On 20/11/2008, at 11:05 AM, Jack Bates wrote:
Nathan Ward wrote:
The problem here is XPSP2/Vista assuming that non-RFC1918 =
unfiltered/unNATed for the purposes of 6to4.
Well, deeper problem is that they're using 6to4 on an end host I
suppose - it's supposed to be used on routers.
While I don't doubt that the 6to4 is broken in such circumstances,
how many IPv6 content providers are using 6to4 addressing and not
2001:: addressing? 6to4 by default on xp and vista, in my
experience, is only used if a) talking to another 6to4 address or b)

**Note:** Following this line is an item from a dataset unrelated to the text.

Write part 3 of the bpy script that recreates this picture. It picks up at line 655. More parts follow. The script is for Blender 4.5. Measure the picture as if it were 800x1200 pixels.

there is no IPv4 address available.
IPv6 will be used in preference to IPv4 if it is available. If 6to4 is
the only IPv6 connectivity then it will be used. See RFC3484.
Preference of IPv4 is 10, 6to4 is 30.
Things are a bit different with Teredo.. In Vista, if Teredo is the
only IPv6 connectivity available, WSAConnectByName will not send
queries for AAAA - obviously Teredo can still be used if the
application does its own name resolution and opens sockets by INET6
address, not name.
This Teredo behaviour is not documented in an RFC anywhere I don't
believe, it is Windows specific.
6to4 never seemed like a viable method for content providing, though
its use at the eyeball layer is somewhat iffy given that it's
primary use is for other 6to4 addresses. If prefix policies are
altered to use it for 2001:: addressing, problems start arising
quickly.
Right, so, because of how RFC3484 works the above is largely invalid.
Because of RFC3484, putting 6to4 addresses on content is actually
quite a good idea. It means that hosts with 6to4 connectivity only
will not have to go via an RFC3068 (192.88.99.1) relay - they will go
direct over an IPv4 best path between their 6to4 router and yours.
This works best if RFC3484 is widely deployed - it is, however it does
not exist on OS X. Because of this, if you do this you may find OS X
clients visiting your content on a 6to4 address when they have native
connectivity, or vice versa.
So.. stuff to play with, and please go encourage Apple to do RFC3484
if you are a big customer of theirs.
A good example is that traceroutes through my he.net tunnel using
6to4 source addresses do not get replies through he.net's network,
presumably due to their routers not being 6to4 aware and having no
route to respond. Responses pick up again after picking up a network
such as NTT that is 6to4 aware. My 2001:: addressing works just fine
the entire route.
No, he.net does not have a 6to4 relay. If they did it would be used by
a very large number of networks as he.net is fairly well peered.
Because of that, the traffic would be quite high, and any relay
deployment there would have to be managed quite carefully.
I'm sure there's quite a few networks that aren't 6to4 aware,
hindering 6to4 connectivity to non-6to4 addresses.
6to4 does not require networks to be 6to4 aware - the Internet has
many public 6to4 relays available.
Note though that most end user IPv6 hosts have a 6to4 relay within 3
IPv6 hops. This is easy to calculate - throw up an AAAA pointing only
to a 2002::/16 address, and look at the HLIM of the IPv6 header (not
the IPv4 header). You will see that it is generally between 124 and
128, or 60 and 64.
(Some hosts start at 128, some 64. Few start at much else it seems.)
I did some work looking at IPv6 adoption using Bittorrent DHT to talk
to large numbers of peers without downloading any content, this was
one of the interesting points that fell out of that work.
Content providers wanting to put AAAA records on things should run
6to4 relays until IPv4-only networks are a thing of the past. If they
don't, they'll have to rely on third party relays that might not work.